To solve the problem of publishing digital images, researchers have come up with digital image watermarking. This method allows the owner of an original image to add an invisible watermark to the digital image before publishing it. The watermark serves to claim copyright on the image. The owner protects the watermark with a cryptographic secret key, inhibiting anybody that does not possess the secret key from reading or even detecting the watermark. The watermark is also supposed to be robust against image tampering. Therefore anybody who wants to distribute the image further will also distribute the watermark with it, violating the copyright on the image. If the copyright holder can detect the fraud, he can prove ownership by showing that the image contains his proper private watermark.

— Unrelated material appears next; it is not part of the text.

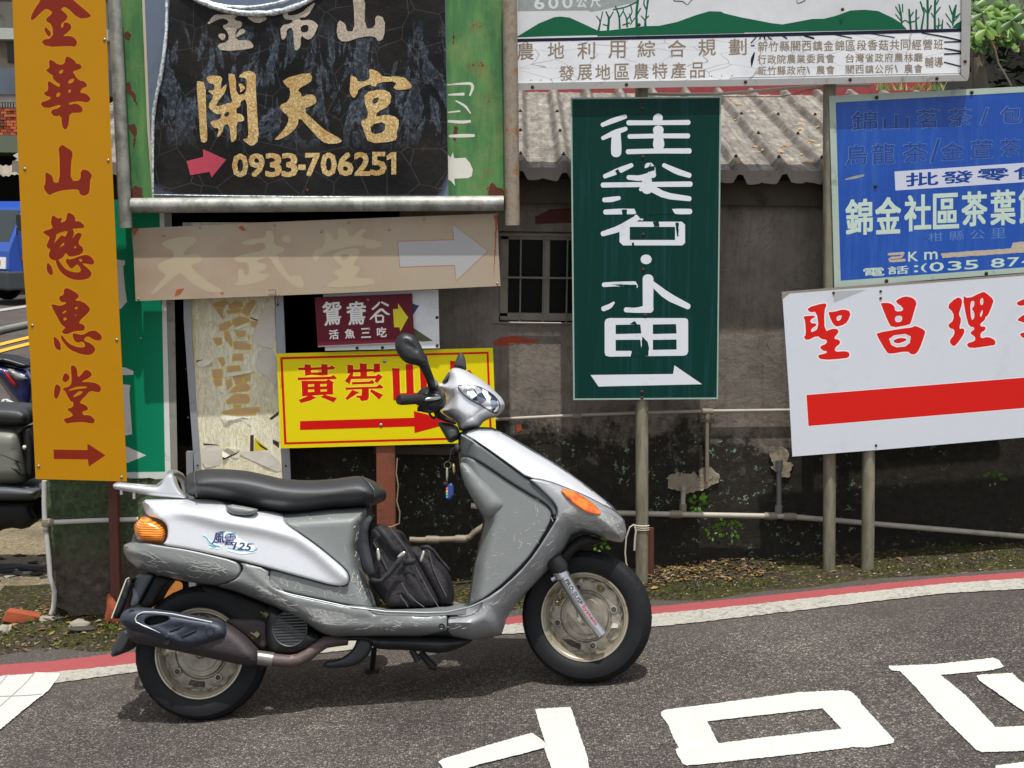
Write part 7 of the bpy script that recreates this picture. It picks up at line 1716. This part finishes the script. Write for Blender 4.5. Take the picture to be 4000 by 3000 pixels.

The scheme described works well in a ``perfect'', clean-room research environment. But in the ``real world'' people play by different rules. The systems are not used as intended in the research environment and hidden back-doors are exploited. This report shows the problems that today's current digital image watermarking schemes face.
For the rest of this paper we will use the characters Alice, Bob and Mallory [Sch96] to describe copyright protection scenarios. Alice in our case is the image creator and copyright holder and Bob is the Buyer of the image. In some other settings Alice and Bob always represent the righteous characters. Mallory on the other hand is the malicious attacker and tries to forge, steal, etc.
The convention for describing the watermarking procedure is that Alice inserts a watermark into the original image. To check the image for a watermark, she can extract it.